Джеймса Паттерсона нельзя было не узнать – темнокожий, высокий, щегольски одетый молодой мужчина. Первым делом он захотел посмотреть господский дом и парк. К этому времени дождик угомонился, и мы отправились к усадьбе. Чувствовалось, что Джеймс привык к любопытным взглядам, это его давно не волновало. Свернув с асфальта, мы с трудом передвигались по размытому дождем болдинскому чернозёму, модные ботинки Джеймса были явно не приспособлены для таких дорог. Расхотелось гулять и мы вернулись в Дом крестьянина. Пожелав друг другу доброй ночи, разошлись по комнатам.

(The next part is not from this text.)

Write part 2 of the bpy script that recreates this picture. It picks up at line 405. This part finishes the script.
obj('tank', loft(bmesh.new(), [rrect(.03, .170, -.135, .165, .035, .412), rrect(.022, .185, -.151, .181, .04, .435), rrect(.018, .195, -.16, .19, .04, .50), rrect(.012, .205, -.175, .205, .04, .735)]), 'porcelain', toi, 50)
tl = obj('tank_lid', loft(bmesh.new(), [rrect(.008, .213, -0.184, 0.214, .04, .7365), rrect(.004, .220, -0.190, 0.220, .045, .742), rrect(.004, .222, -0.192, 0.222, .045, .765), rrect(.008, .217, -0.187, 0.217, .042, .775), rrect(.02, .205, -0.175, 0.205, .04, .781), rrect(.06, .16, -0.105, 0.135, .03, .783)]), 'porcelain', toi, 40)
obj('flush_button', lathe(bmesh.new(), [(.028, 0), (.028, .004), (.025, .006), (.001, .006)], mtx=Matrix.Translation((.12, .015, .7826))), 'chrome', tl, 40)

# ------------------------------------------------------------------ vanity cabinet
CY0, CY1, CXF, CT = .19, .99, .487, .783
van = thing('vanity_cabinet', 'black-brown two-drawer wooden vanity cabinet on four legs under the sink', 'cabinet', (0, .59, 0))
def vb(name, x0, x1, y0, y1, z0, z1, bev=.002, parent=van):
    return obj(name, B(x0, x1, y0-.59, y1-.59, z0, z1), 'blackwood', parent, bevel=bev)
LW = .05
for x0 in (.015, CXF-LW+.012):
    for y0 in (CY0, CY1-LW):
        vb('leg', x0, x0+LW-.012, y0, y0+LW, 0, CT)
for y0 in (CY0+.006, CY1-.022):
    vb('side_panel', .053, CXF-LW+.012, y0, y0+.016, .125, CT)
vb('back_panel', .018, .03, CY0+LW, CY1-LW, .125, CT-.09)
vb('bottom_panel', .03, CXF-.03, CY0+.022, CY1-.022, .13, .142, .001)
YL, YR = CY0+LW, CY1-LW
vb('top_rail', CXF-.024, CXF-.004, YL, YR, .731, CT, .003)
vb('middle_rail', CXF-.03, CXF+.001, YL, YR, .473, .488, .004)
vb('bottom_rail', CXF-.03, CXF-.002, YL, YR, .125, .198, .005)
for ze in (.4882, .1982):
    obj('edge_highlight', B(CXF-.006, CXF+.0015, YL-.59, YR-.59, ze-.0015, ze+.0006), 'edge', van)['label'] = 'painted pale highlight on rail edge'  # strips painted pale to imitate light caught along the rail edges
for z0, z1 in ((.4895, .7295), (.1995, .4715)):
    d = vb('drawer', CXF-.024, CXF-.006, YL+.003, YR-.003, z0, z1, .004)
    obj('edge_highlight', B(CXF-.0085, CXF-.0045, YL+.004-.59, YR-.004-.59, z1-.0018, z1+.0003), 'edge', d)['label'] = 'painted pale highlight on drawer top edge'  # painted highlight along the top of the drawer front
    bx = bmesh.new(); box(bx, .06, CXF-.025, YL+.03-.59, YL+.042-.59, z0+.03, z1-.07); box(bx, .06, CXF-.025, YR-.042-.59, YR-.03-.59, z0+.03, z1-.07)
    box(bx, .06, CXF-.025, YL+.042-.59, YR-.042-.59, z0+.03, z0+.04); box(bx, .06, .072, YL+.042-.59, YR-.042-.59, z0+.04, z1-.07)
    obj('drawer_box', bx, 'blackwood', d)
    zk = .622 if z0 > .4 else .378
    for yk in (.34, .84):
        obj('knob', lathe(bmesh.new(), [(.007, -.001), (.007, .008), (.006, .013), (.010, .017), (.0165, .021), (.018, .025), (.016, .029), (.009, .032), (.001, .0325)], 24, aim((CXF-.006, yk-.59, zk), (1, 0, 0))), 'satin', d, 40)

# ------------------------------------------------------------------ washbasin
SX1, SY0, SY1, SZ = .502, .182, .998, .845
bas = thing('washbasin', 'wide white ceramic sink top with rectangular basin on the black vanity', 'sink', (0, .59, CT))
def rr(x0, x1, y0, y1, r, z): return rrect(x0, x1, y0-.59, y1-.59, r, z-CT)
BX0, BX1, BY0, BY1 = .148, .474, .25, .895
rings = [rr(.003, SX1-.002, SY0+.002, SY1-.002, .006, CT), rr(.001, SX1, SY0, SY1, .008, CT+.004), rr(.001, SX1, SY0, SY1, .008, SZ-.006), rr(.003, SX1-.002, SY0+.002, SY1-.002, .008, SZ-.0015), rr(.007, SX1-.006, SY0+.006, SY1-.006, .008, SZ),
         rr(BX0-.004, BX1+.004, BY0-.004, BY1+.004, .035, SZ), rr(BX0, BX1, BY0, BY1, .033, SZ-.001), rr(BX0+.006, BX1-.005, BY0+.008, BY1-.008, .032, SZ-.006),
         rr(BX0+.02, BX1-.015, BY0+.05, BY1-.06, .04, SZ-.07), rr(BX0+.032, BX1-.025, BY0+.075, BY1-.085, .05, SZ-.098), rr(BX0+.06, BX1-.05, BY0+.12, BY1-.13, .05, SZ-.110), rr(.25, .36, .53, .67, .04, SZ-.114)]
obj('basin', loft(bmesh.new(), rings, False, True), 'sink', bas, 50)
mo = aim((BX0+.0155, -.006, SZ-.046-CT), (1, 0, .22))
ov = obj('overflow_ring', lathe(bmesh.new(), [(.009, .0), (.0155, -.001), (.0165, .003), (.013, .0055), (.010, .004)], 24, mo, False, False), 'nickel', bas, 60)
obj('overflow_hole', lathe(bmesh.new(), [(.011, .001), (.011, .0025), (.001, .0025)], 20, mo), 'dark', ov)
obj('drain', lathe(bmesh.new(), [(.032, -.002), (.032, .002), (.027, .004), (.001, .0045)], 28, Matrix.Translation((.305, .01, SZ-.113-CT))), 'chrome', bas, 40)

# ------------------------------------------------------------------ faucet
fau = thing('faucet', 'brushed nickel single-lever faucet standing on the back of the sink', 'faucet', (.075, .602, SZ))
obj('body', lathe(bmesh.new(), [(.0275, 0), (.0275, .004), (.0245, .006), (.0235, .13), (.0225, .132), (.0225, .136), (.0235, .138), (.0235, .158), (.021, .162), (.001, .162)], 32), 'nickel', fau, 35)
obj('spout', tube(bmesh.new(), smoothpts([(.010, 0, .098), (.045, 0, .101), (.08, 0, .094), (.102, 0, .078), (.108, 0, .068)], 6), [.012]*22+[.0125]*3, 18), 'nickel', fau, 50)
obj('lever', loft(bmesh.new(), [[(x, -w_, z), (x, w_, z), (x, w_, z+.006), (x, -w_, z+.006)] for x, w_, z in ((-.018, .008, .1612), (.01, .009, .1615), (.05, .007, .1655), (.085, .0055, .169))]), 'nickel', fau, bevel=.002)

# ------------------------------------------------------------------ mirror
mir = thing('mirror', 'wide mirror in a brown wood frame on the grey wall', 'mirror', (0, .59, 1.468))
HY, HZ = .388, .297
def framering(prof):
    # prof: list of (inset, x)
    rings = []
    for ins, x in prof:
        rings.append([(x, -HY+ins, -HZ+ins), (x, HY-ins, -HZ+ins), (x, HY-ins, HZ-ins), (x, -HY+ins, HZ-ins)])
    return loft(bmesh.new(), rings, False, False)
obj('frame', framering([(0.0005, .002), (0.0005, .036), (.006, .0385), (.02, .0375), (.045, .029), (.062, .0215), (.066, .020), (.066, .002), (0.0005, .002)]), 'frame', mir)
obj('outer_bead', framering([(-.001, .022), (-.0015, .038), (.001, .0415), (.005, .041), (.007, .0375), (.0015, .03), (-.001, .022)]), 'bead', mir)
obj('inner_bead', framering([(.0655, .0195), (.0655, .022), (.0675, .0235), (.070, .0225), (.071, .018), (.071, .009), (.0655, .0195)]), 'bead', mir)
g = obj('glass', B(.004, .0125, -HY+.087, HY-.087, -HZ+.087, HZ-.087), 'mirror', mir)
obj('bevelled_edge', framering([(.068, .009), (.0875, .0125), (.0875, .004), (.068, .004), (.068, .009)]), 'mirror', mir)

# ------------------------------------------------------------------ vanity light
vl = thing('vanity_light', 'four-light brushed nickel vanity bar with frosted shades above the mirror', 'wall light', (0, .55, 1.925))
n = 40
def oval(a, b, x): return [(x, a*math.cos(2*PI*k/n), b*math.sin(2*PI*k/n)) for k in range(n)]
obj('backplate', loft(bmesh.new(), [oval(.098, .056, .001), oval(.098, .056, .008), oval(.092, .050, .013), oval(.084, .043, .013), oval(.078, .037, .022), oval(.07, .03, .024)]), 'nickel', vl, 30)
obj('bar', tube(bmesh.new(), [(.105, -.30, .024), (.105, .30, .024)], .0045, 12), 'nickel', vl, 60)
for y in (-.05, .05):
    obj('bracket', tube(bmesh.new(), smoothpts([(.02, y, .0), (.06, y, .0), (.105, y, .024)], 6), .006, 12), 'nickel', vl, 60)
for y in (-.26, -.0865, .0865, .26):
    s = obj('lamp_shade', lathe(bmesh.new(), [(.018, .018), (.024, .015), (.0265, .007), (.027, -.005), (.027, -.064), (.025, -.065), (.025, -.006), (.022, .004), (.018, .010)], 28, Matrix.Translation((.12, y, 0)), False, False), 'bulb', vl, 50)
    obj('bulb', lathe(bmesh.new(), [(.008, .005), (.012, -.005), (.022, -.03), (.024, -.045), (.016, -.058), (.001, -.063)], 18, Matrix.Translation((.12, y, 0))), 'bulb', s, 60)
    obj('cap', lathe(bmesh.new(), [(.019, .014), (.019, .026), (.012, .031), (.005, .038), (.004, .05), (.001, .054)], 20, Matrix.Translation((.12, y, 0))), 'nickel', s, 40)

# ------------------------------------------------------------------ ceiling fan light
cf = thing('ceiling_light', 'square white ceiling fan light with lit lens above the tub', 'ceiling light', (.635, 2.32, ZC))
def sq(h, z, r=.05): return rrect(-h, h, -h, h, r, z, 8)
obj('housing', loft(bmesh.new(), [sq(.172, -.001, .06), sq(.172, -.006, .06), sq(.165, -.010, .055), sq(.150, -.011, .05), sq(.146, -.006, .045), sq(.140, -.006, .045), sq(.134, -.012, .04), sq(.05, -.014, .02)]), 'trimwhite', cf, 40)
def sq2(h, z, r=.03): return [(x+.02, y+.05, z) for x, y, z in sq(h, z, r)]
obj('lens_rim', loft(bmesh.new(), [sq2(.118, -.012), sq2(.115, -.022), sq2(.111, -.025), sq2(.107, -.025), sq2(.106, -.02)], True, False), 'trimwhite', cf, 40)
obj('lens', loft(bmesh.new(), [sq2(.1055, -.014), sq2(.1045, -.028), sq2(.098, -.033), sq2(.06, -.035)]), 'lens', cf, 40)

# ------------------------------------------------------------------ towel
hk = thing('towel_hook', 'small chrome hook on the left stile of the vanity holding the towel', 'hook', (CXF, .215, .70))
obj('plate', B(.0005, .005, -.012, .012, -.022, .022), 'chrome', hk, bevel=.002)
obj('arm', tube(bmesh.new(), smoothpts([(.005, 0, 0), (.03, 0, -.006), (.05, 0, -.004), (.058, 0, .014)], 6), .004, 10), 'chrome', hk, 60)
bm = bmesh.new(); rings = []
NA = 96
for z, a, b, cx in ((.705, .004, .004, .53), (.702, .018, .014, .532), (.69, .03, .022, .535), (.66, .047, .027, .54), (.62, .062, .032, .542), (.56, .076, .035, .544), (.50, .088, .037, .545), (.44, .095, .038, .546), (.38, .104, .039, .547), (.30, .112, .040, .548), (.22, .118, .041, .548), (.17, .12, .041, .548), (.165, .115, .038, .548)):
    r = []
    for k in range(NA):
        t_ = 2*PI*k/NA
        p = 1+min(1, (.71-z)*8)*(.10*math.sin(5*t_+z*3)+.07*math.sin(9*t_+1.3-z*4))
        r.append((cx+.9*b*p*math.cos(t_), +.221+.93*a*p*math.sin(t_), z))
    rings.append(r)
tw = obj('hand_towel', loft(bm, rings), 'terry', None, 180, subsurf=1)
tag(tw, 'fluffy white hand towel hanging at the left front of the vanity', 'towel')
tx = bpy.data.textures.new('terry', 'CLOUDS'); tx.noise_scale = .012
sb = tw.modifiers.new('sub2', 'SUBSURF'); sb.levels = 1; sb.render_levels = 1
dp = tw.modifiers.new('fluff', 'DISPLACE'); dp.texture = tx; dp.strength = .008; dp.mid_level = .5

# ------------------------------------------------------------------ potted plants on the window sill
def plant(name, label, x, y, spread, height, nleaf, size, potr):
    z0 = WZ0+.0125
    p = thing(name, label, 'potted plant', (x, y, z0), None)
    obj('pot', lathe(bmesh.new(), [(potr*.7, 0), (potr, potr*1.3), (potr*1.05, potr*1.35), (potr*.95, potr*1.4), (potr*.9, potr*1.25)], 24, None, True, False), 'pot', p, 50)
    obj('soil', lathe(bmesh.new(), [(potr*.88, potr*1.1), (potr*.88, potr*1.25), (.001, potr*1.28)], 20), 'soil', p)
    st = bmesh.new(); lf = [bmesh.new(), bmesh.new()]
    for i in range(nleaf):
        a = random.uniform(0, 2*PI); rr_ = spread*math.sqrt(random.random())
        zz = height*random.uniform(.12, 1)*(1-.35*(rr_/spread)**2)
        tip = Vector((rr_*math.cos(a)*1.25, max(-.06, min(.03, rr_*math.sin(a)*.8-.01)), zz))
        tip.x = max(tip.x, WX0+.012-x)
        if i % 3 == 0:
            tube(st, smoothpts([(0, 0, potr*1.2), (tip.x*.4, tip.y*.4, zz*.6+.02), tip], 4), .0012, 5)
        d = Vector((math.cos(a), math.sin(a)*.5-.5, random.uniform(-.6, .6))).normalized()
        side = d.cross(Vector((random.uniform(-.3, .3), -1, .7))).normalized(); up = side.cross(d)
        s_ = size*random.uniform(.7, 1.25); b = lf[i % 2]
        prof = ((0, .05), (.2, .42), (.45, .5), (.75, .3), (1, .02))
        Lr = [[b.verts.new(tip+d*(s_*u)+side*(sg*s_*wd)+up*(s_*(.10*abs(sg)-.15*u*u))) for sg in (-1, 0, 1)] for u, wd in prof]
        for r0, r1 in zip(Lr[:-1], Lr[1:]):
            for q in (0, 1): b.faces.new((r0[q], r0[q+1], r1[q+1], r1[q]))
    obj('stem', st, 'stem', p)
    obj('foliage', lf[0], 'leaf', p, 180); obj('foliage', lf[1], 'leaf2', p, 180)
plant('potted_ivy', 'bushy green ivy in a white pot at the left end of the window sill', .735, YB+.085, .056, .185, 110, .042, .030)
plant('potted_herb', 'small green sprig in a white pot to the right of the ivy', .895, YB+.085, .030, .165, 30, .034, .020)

Я уже стала засыпать, когда послышался осторожный стук в дверь: «К вам можно, откройте, это Джеймс». Сердце мое заколотилось: «Знаем мы вас, негров, наслышаны. Да ещё поэт… Так я и открыла…» Лежала не шевелясь и не подавая голоса. Дверь закрывалась на большой накладной крючок, стоило чуть-чуть тронуть – и откроется. Мой подопечный тихонько стучал в дверь, не унимаясь: «Прошу, идёмте в мою комнату. Мне сказали, со всеми вопросами обращаться к вам». Пришлось одеться и идти вслед за гостем.
В ярко освещенной комнате на кровати поверх одеяла лежал маленький поросёнок. «Я таких видел зажаренными на банкетных столах, а тут – живой, здоровый поросенок и так сладко спит, даже будить не хочется. Откуда он здесь?», - смущенно обратился ко мне Джеймс. Я осторожно вместе с одеялом взяла поросенка на руки и отправилась к столу регистрации. Постельное белье быстро заменили, поросенка водворили на прежнее место, в корзину. Хозяин его мирно спал. Джеймс стоял около цветущего розана и, кажется, ничего не понимал. Почему мужичок спит здесь, почему не разделся, прямо в фуфайке, почему рядом корзина с поросятами… Да и откуда ему, московскому поэту, наполовину американцу, знать, что завтра, в воскресенье, в Болдине большой базарный день, из окрестных деревень потянутся люди с товаром. Некоторые уже прибыли, ночевать негде, а дождь льёт и льёт. Вдруг Джеймс повернулся ко мне: «Этот человек пришел по адресу – в свой Дом крестьянина, а я занял его койку. Мне об этом сказал маленький поросёнок. Завтра рано утром встаем и пойдём вместе на базар. Я читал, что Пушкин бывал на болдинском базаре. Помогу крестьянину донести корзину с поросятами».